Melalui kisah Guru Ningsih kita belajar bahwa menjadi guru itu soal kemauan dan kesungguhan, tak melulu harus dari sarjana pendidikan. Menjadi guru juga bukan hanya soal mengajar di kelas, tapi bagaimana berjuang sepenuh hati untuk menjadikan sekolah semakin berkualitas.
Sumber : https://m.republika.co.id
1 Comment
Artikel yang berjudul “Dari guru kebetulan, menjadi guru teladan” adalah artikel yang dapat menginspirasi guru-guru di Indonesia. Banyak sekali guru yang merasakan hal yang sama terkait artikel tersebut. Ada banyak kisah guru yang beranjak dari latar belakang pendidikan non guru kemudian memulai profesi guru dengan merasa tidak yakin akan menjadi seorang pengajar. Tetapi, setelah menjalani proses menjadi seorang guru dengan banyak berinteraksi dengan siswa yang membuatnya kemudian mencintai pekerjaannya sebagai seorang guru. Tugas sebagai guru mampu di emban dengan tanggung jawab penuh.
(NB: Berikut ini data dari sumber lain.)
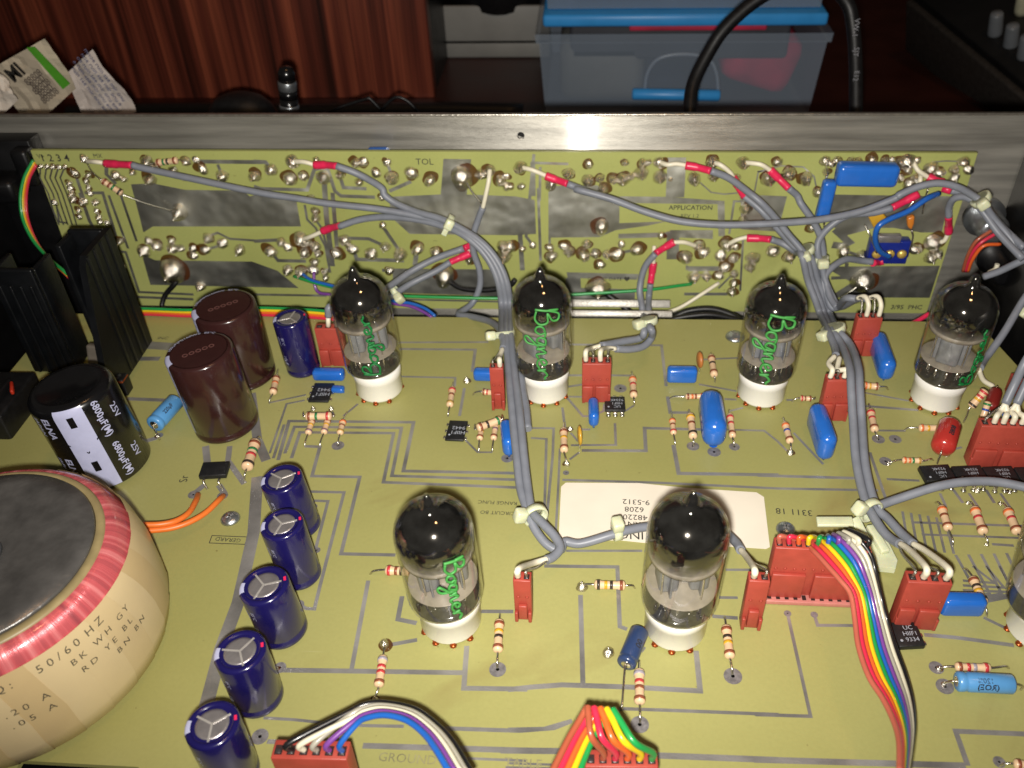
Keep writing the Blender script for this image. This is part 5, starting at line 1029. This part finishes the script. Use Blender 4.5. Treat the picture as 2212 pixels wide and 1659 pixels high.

Artikel yang berjudul “Dari guru kebetulan menjadi guru teladan” meruntutkan proses perjalanan Guru Ningsih bagaimana ia tidak menyangka akan mencintai profesinya sebagai guru. Hal tersebut membuat pembaca akan paham tentang makna dari judul yang disajikan dalam artikel tersebut serta mampu untuk merasakan bagaimana proses ibu guru Ningsih untuk mencintai pekerjaan yang awalnya bukanlah minatnya. Sehingga, pembaca pun akan dapat memetik pelajaran-pelajaran penting dalam artikel tersebut. Bahwa dalam sebuah pekerjaan, kita sepatutnya melaksanakan tugas dengan sepenuh hati serta proses berada didalamnya segala lika-liku permasalahan, bagaimana kita mengatasinya serta bagaimana kita memecahkannya. Jika belum minat, bukan berarti kita tidak mampu melakukannya.